### To be done
Find every line below that contains the word "Blender" and copy it out.

[Scenes as source code]
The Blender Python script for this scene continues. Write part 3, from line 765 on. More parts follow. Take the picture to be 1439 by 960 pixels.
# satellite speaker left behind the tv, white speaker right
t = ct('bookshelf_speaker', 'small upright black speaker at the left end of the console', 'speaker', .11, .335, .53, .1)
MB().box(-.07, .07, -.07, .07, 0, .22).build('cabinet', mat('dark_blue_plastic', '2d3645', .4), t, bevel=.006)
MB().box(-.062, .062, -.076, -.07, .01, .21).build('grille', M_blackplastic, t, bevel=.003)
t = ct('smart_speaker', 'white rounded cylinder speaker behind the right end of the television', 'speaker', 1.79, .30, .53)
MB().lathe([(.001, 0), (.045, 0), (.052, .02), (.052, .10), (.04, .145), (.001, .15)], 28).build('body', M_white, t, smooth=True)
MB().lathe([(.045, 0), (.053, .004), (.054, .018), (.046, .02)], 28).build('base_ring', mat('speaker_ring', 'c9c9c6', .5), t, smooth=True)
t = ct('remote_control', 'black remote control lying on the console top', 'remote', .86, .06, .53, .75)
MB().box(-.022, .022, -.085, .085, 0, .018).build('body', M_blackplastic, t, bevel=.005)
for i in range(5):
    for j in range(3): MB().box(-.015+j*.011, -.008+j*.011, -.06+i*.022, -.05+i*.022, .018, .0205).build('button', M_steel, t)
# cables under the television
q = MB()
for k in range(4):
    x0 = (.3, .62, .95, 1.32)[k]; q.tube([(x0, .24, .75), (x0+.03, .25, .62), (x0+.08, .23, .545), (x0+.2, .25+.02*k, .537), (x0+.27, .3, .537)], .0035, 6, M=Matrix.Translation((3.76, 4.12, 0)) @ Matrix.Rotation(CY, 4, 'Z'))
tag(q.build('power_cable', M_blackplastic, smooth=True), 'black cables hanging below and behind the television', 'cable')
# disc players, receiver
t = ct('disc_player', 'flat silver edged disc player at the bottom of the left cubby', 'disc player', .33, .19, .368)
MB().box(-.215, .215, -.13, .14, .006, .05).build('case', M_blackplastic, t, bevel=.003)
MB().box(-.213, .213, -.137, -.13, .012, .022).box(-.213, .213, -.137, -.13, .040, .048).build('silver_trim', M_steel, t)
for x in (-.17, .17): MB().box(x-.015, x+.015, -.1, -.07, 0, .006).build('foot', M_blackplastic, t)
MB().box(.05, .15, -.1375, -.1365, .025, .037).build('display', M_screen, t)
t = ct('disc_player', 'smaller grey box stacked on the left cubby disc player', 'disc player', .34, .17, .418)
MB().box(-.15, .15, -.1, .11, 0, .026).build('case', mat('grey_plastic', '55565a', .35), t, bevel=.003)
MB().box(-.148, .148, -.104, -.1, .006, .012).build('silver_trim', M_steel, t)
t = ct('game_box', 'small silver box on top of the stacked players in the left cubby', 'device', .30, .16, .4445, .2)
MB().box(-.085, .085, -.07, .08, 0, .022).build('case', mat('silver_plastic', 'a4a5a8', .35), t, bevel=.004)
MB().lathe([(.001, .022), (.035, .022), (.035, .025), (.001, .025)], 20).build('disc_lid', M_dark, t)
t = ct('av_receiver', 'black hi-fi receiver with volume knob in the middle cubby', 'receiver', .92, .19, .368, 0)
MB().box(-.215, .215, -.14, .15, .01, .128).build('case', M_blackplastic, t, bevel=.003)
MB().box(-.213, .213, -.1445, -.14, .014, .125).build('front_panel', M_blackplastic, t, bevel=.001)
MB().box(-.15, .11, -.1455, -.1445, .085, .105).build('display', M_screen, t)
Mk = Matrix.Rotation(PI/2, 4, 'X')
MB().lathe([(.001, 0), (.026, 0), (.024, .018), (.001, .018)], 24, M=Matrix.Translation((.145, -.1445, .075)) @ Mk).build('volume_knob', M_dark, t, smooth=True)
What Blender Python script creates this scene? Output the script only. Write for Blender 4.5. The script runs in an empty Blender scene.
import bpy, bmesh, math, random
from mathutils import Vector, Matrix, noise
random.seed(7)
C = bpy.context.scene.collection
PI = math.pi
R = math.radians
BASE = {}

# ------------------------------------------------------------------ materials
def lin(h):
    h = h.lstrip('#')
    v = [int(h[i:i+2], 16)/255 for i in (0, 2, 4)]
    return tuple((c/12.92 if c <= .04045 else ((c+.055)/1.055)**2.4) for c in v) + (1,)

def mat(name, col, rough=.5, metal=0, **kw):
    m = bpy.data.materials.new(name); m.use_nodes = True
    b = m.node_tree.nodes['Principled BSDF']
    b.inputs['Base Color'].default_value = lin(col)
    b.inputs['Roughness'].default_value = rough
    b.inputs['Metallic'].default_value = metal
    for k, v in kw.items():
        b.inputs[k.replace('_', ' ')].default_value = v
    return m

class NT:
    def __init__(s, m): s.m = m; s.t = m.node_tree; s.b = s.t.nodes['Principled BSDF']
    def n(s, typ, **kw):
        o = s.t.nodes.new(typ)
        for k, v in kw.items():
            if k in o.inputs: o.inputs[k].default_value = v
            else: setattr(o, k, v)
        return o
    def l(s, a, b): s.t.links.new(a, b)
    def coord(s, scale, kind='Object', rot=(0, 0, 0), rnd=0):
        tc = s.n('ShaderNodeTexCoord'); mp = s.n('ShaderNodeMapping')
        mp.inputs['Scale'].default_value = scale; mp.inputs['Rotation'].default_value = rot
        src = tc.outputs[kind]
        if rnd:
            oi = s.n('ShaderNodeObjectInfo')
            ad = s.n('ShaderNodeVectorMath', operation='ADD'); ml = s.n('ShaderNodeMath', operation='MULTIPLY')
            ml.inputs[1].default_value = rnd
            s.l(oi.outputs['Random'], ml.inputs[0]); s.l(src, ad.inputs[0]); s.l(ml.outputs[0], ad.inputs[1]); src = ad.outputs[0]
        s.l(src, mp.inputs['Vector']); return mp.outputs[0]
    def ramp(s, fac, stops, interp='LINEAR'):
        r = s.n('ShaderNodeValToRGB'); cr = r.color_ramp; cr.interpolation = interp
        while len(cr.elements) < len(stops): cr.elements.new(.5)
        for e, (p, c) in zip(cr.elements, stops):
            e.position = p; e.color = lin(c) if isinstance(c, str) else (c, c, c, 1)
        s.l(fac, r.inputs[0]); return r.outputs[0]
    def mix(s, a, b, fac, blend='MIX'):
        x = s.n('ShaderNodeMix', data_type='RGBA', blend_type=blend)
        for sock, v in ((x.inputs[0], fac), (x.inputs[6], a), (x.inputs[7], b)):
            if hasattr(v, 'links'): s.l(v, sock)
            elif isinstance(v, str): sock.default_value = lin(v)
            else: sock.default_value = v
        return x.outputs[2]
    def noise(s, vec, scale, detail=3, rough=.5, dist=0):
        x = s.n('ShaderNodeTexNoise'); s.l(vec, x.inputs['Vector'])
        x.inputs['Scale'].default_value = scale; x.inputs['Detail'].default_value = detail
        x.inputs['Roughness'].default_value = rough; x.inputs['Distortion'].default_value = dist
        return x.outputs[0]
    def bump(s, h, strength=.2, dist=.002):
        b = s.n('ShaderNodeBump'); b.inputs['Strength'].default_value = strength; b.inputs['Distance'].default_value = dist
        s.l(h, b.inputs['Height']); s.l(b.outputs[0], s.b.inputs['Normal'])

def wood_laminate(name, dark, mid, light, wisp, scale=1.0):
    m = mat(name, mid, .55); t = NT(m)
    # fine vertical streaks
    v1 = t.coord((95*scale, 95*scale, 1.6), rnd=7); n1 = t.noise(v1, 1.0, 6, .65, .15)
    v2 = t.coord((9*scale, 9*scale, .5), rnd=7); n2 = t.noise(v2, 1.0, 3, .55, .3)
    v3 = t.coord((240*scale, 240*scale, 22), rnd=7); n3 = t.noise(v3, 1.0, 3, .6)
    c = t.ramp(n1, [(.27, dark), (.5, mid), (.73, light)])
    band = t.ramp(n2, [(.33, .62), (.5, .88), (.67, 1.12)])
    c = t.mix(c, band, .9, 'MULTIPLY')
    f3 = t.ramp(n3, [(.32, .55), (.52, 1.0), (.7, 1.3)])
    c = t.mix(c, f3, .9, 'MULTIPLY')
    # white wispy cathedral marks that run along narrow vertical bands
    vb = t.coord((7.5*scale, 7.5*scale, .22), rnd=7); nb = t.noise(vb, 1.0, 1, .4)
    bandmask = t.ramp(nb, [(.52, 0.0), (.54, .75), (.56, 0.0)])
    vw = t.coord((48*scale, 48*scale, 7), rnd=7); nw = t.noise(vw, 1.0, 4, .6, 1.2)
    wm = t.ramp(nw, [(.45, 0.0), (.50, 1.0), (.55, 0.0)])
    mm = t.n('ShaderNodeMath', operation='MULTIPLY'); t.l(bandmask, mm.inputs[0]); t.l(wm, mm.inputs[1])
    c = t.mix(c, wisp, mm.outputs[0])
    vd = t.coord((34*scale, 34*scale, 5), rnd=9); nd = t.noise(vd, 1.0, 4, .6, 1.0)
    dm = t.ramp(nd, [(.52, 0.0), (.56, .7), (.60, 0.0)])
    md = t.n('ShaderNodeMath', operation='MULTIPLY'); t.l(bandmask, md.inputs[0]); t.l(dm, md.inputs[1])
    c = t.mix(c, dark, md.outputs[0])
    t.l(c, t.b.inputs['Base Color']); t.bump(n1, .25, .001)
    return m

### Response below
The Blender Python script for this scene continues. Write part 3, from line 765 on. More parts follow. Take the picture to be 1439 by 960 pixels.
What Blender Python script creates this scene? Output the script only. Write for Blender 4.5. The script runs in an empty Blender scene.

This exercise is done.